Airbnb Now Letting Hosts Search for Superhosts to Professionalize Listings
Skift Take
In a bid to further scale and professionalize its business, Airbnb has quietly rolled out a website page that enables individual hosts — including those who are just considering putting up an apartment listing — to search for superhosts in their areas to manage the whole thing for the individual host.
These superhosts, who have multiple listings and essentially take on the roll of property manager, help create the listing, evaluate pricing, handle messaging with guests and optionally can meet guests upon check-in, among other tasks.
The way it works is that the individual host searches for a nearby superhost, or perhaps a management company, selects one, and then pay a host fee usually ranging from 10 percent to 20 percent in addition to the 3 percent fee that Airbnb charges hosts for each booking. The host and superhost negotiate the superhost-management fee.
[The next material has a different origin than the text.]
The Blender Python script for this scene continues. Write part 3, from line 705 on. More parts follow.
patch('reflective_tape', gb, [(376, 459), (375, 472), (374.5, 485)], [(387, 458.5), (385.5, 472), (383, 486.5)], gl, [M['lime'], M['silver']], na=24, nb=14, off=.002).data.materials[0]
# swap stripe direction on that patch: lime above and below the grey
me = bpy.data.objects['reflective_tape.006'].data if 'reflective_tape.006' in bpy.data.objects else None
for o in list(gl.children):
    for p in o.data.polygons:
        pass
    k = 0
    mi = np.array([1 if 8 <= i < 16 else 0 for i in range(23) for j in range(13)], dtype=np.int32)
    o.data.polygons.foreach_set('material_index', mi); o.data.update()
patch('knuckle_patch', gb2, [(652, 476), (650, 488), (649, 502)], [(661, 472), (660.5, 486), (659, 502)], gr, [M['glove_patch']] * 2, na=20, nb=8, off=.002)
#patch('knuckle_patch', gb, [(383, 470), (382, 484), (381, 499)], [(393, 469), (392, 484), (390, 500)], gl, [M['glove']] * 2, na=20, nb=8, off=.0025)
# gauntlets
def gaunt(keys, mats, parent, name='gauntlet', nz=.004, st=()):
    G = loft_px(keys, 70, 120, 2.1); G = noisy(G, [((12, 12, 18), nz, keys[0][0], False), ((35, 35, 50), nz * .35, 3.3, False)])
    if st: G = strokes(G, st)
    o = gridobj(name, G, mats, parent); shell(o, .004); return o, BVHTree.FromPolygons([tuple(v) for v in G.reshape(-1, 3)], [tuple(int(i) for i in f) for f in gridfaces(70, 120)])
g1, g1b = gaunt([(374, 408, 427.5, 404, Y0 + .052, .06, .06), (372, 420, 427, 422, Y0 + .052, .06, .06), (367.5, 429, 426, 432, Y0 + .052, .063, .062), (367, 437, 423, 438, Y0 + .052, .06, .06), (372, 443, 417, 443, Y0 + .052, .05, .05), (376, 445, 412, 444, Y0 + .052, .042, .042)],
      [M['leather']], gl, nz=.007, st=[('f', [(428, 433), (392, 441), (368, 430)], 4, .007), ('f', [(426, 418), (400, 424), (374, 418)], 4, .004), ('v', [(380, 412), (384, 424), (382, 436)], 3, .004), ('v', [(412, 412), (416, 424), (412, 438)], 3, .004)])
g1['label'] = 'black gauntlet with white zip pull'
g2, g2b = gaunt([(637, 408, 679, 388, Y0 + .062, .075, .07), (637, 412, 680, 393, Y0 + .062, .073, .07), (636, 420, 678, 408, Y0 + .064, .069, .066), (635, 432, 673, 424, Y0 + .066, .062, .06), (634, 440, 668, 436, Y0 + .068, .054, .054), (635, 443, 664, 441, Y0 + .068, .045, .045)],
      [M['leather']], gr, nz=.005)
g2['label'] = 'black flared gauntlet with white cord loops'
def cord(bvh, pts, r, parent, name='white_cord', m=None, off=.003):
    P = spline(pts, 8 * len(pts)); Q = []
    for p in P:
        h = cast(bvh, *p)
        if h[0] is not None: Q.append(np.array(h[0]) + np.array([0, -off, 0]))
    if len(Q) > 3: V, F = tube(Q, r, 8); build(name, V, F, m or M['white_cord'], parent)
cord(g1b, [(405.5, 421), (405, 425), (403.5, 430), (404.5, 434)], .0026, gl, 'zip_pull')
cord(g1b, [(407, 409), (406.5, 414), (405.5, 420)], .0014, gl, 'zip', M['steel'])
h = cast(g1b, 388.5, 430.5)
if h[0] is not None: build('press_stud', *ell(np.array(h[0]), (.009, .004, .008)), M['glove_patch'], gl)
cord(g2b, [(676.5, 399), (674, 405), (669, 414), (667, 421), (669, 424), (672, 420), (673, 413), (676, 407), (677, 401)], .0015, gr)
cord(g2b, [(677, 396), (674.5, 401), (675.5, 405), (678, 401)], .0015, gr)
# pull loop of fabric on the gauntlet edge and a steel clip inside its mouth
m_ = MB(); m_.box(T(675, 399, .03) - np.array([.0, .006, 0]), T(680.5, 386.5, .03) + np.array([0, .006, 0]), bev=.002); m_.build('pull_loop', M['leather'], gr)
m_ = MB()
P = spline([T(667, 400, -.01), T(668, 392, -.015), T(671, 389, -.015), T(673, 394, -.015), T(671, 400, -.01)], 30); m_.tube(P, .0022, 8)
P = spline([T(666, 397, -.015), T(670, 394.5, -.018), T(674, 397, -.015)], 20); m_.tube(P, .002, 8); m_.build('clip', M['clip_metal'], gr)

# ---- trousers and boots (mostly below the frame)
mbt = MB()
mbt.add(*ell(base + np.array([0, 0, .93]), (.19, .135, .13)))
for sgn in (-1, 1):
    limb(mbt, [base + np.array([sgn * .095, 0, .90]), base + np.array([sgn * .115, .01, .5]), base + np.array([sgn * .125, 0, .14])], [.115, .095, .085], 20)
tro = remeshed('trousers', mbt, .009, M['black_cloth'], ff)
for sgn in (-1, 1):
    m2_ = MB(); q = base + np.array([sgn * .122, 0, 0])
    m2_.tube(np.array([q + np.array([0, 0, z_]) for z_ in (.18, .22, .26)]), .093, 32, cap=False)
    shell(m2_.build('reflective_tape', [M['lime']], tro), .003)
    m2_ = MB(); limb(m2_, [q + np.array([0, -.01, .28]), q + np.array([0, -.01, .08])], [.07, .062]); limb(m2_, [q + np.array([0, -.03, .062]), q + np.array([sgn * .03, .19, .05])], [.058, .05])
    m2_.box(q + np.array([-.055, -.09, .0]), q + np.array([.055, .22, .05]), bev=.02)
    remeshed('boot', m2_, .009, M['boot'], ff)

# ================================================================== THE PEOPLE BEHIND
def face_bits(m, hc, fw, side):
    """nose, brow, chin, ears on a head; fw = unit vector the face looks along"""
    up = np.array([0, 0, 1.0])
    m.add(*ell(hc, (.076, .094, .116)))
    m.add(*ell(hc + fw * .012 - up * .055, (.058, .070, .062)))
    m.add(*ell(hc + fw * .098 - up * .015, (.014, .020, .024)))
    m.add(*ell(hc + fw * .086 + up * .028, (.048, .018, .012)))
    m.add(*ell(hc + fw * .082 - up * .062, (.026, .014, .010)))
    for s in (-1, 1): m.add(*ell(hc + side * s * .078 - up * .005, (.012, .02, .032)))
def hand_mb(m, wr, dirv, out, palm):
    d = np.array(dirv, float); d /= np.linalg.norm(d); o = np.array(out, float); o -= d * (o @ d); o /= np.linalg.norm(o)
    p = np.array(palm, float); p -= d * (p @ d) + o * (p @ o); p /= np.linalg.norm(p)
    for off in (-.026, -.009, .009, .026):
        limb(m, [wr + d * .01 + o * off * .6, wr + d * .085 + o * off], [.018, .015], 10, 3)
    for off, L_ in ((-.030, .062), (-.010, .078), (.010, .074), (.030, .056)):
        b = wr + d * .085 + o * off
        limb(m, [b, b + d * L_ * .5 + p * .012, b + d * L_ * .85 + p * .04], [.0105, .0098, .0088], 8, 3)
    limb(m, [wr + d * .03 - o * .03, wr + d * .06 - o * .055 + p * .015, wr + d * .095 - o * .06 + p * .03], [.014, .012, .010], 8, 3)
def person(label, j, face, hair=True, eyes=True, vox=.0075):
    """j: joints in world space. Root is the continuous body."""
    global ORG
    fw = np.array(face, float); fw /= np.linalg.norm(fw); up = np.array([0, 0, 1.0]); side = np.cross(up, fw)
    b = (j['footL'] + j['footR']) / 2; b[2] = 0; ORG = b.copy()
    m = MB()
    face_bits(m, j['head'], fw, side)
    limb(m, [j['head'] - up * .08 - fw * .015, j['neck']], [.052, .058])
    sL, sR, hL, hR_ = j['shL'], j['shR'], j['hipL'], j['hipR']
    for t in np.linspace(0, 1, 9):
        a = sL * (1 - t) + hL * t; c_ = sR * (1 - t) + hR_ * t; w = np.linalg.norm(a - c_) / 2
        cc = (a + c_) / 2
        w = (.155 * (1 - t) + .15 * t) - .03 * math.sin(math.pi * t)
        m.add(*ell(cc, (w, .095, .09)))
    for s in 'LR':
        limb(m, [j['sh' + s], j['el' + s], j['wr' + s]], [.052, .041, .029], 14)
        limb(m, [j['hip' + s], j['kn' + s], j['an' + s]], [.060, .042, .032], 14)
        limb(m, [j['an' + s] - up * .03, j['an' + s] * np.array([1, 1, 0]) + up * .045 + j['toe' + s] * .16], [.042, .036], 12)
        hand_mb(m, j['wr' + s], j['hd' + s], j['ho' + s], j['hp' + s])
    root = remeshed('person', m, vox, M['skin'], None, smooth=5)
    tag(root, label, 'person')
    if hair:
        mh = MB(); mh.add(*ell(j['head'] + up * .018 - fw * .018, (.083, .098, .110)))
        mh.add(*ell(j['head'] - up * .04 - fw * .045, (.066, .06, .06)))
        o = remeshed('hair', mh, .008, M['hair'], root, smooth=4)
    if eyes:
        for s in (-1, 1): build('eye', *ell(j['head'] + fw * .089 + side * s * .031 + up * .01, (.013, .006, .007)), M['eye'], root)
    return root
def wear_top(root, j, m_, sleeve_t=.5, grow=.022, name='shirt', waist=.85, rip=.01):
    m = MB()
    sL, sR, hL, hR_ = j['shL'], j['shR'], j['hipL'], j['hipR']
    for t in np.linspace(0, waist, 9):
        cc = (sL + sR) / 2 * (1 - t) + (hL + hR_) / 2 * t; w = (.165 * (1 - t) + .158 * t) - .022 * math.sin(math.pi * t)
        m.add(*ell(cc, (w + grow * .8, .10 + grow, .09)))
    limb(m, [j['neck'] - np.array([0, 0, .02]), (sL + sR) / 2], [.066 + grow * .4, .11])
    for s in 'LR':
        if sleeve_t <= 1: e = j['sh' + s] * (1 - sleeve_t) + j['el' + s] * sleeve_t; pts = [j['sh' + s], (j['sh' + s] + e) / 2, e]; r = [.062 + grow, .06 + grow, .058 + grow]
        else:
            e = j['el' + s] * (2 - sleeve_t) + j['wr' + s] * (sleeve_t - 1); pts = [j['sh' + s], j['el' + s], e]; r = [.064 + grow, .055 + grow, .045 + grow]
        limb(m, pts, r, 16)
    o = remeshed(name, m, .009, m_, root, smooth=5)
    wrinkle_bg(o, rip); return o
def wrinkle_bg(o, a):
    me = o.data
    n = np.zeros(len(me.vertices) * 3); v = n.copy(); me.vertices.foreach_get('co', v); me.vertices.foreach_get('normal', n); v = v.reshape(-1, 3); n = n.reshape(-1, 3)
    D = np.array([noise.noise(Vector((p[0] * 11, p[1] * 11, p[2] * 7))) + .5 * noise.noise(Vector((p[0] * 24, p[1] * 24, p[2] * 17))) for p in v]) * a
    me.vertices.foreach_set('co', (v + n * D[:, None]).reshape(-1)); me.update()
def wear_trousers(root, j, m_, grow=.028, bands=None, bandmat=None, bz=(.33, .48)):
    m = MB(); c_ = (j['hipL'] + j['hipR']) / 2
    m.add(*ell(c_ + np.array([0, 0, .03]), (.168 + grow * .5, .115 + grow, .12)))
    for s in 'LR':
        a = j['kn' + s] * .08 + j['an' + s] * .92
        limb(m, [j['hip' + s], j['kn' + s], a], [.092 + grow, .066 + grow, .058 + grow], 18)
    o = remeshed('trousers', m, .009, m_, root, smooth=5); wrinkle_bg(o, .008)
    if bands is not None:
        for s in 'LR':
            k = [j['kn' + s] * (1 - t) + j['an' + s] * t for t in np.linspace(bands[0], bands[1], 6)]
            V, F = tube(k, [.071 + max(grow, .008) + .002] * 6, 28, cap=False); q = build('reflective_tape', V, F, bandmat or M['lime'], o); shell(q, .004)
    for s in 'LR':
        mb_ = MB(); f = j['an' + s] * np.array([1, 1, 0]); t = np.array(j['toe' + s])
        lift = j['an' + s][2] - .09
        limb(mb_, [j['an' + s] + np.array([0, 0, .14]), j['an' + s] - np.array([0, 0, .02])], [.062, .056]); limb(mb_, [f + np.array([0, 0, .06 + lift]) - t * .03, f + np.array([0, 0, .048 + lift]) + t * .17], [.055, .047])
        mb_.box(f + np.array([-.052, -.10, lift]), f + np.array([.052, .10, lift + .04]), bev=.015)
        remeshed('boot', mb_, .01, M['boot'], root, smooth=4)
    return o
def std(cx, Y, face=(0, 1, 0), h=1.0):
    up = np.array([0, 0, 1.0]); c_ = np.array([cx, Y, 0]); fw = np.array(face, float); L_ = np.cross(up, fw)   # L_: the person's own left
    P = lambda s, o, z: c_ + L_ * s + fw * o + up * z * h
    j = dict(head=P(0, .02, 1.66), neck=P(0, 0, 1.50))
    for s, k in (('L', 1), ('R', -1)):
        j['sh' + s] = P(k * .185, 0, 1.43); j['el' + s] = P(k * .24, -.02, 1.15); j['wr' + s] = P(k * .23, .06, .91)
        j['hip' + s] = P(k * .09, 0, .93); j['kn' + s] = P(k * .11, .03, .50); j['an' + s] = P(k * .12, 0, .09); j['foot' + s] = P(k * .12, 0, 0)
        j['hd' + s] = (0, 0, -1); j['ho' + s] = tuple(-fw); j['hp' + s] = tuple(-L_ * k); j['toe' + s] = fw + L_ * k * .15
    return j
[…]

That commission of up to 23 percent amounts to a hefty fee but may be attractive to an individual host in a popular destination who is renting out his or her apartment as a part-time endeavor and doesn’t want to bother with the hassle of it all.
For Airbnb, it is a way to attract more listings and to professionalize them, and in the process make more money by adding listings and better-meet guest expectations. At the same time, Airbnb is also busy trying to expand its vacation rental listings globally.
One challenge, though, is how Airbnb’s taking the host-experience more corporate will mpact the local experience that guests crave. A superhost or professional management company with 30 listings won’t be able to hang with the guest and go out for drinks together.
Rented CEO Andrew McConnell, who wrote a blog post about Airbnb’s new superhost search page, says it only works for finding hosts in select destinations such as Chicago, Washington, D.C. and Tokyo.